En tout état de cause, la société brésilienne et parmi elle les plus démunis, trouveront peu de satisfaction dans les travaux réalisés pour cette Coupe du monde. Ils n’en trouveront pas plus dans une quelconque relance de l’économie brésilienne, pas plus qu’ils n’en auront suite à la constatation probable, dans un ou deux ans, de l’inutilité et de l’impossibilité d’exploiter 3 ou 4 des 12 stades construits pour cette compétition.
Perte de crédibilité politique : 1-4
C’est dans ce contexte que le 7 juillet dernier (soit deux jours avant la défaite cuisante de la Seleçao contre l’Allemagne), la campagne présidentielle s’est officiellement ouverte au Brésil. Elle se conclura par l’organisation d’élections qui auront lieu le 5 octobre prochain.
Si jusqu’ici les Brésiliens n’ont jamais fait payer un échec sportif à leurs gouvernants (comme ils n’ont d’ailleurs jamais récompensé un Président pour un succès de leur équipe nationale), il n’en reste pas moins que Mme Dilma Rousseff, l’actuelle Présidente du Brésil, n’a jamais été aussi peu populaire qu’elle ne l’est actuellement. Donnée gagnante sans problème avant la Coupe du monde, une défaite aux prochaines élections est aujourd’hui envisageable.
En tout état de cause et nous l’aurons compris, le Brésil aura perdu la Coupe du monde sur et en dehors du terrain.

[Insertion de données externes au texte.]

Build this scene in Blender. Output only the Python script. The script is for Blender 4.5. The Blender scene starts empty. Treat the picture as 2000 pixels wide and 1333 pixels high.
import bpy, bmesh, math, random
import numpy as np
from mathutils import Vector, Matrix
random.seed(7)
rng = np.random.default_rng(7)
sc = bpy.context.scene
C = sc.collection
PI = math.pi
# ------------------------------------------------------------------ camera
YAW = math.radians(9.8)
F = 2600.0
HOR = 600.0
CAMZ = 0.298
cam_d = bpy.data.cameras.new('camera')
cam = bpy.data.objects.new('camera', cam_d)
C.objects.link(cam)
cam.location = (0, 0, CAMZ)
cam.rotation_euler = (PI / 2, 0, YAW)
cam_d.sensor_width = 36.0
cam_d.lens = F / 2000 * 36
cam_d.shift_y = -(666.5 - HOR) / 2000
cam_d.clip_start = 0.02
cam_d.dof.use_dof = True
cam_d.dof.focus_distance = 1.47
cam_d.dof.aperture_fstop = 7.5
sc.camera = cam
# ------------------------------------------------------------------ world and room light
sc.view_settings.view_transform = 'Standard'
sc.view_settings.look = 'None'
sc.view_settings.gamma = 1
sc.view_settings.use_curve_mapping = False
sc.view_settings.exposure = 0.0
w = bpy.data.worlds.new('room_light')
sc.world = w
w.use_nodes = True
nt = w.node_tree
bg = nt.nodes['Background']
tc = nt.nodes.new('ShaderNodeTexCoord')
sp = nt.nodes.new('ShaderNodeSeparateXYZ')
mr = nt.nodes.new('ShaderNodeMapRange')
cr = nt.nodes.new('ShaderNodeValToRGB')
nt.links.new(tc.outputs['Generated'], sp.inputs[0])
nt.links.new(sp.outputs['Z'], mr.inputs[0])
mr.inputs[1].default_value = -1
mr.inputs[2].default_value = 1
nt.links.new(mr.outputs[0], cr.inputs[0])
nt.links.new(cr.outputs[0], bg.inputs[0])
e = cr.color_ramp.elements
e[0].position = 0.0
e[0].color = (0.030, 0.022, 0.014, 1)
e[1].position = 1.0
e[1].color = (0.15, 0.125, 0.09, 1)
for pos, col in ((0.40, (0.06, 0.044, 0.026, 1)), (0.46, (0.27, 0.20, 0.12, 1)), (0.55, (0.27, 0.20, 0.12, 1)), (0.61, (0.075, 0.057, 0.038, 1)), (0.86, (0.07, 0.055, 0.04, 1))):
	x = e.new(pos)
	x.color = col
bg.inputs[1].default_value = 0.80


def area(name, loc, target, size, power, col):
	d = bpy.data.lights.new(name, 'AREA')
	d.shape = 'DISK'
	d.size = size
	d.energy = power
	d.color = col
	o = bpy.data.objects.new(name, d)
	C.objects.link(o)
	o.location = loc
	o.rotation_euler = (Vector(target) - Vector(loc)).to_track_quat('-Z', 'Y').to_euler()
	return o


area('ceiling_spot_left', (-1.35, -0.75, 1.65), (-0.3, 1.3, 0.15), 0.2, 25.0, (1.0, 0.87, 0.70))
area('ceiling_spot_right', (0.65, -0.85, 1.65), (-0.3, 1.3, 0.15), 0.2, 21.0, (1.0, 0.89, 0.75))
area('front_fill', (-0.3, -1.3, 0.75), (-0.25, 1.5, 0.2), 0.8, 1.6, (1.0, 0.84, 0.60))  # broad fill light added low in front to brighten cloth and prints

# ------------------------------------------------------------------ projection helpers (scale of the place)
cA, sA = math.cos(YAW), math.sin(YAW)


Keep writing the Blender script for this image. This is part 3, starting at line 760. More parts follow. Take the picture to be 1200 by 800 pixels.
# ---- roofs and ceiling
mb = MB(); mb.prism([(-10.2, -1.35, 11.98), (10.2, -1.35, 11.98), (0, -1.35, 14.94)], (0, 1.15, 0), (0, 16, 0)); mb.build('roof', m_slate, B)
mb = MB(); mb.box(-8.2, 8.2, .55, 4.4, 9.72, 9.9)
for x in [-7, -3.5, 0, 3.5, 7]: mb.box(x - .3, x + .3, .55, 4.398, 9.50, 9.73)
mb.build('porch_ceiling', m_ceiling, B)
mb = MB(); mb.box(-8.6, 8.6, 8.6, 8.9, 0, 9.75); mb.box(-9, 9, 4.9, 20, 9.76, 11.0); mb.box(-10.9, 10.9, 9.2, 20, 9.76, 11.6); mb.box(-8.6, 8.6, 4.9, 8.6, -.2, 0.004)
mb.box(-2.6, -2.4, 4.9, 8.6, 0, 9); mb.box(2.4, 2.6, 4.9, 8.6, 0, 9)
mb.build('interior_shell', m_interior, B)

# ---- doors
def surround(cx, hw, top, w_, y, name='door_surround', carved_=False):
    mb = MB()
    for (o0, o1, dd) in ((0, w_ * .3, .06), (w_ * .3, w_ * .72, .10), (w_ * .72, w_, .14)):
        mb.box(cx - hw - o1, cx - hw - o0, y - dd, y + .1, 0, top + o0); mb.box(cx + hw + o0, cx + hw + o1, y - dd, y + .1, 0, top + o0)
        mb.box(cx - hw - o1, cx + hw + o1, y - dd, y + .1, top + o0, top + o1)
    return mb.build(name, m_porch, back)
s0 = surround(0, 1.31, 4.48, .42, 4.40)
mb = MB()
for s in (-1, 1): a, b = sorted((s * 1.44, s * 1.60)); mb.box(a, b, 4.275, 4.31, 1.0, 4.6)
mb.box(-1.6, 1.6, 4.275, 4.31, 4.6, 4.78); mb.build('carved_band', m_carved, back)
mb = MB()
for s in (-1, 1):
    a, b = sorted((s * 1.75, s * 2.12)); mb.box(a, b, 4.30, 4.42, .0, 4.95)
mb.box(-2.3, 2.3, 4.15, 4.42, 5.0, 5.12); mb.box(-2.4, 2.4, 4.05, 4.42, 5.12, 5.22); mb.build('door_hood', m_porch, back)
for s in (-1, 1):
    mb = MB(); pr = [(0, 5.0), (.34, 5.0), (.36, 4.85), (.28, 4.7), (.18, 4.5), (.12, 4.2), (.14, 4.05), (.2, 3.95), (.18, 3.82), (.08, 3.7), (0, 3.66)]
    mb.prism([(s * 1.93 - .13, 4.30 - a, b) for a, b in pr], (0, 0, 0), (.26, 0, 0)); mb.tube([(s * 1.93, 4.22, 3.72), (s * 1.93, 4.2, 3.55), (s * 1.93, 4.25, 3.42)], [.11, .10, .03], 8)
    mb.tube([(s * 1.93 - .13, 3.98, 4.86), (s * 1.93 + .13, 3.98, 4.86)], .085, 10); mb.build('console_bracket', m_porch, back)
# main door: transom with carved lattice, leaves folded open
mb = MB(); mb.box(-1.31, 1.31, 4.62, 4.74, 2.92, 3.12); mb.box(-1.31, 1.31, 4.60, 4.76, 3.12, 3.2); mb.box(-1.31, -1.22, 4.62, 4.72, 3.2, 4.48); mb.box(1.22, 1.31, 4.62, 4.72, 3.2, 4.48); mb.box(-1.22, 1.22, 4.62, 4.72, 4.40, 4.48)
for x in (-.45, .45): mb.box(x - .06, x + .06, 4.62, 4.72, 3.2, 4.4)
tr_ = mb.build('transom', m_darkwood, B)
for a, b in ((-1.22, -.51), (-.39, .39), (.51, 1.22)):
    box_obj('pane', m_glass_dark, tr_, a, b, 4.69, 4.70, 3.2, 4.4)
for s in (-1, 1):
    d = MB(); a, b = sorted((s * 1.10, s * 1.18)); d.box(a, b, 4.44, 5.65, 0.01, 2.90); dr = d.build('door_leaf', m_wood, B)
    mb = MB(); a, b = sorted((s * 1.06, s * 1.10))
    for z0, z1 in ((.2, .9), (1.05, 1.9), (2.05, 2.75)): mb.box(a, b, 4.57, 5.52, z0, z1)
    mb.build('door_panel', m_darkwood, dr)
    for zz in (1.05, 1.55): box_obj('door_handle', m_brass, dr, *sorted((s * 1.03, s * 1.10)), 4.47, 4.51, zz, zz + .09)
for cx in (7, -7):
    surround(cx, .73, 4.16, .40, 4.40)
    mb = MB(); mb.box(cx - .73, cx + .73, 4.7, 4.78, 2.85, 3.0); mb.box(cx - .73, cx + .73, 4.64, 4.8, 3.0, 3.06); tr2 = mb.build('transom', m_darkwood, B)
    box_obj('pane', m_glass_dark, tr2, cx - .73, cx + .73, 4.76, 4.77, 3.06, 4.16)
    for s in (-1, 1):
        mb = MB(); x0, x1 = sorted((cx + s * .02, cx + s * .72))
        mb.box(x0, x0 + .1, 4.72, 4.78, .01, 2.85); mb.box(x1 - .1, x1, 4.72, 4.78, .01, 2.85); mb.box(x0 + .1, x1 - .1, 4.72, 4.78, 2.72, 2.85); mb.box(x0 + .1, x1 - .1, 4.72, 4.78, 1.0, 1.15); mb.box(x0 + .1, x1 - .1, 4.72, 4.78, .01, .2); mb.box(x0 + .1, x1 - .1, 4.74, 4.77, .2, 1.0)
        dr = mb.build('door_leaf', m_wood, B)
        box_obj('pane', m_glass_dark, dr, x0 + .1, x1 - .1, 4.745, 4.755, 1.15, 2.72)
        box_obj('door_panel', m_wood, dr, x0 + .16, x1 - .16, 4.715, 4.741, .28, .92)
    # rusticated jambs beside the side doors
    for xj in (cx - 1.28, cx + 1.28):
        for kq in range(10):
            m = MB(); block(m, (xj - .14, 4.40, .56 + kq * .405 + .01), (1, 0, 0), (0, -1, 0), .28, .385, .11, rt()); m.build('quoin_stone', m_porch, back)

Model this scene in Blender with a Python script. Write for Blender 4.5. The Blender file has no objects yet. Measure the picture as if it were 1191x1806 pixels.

Les scores subis sur le terrain par la Seleçao ont souvent été sans appel. Le Brésil aura aussi perdu 1-4 en dehors du terrain.
Parce que pour gagner et organiser une telle compétition, il faut avoir bien plus que de l’envie et de la volonté. Dilma Rousseff au niveau politique comme Luiz Felipe Scolari au niveau sportif risquent prochainement d’avoir beaucoup de temps pour méditer sur cette vérité.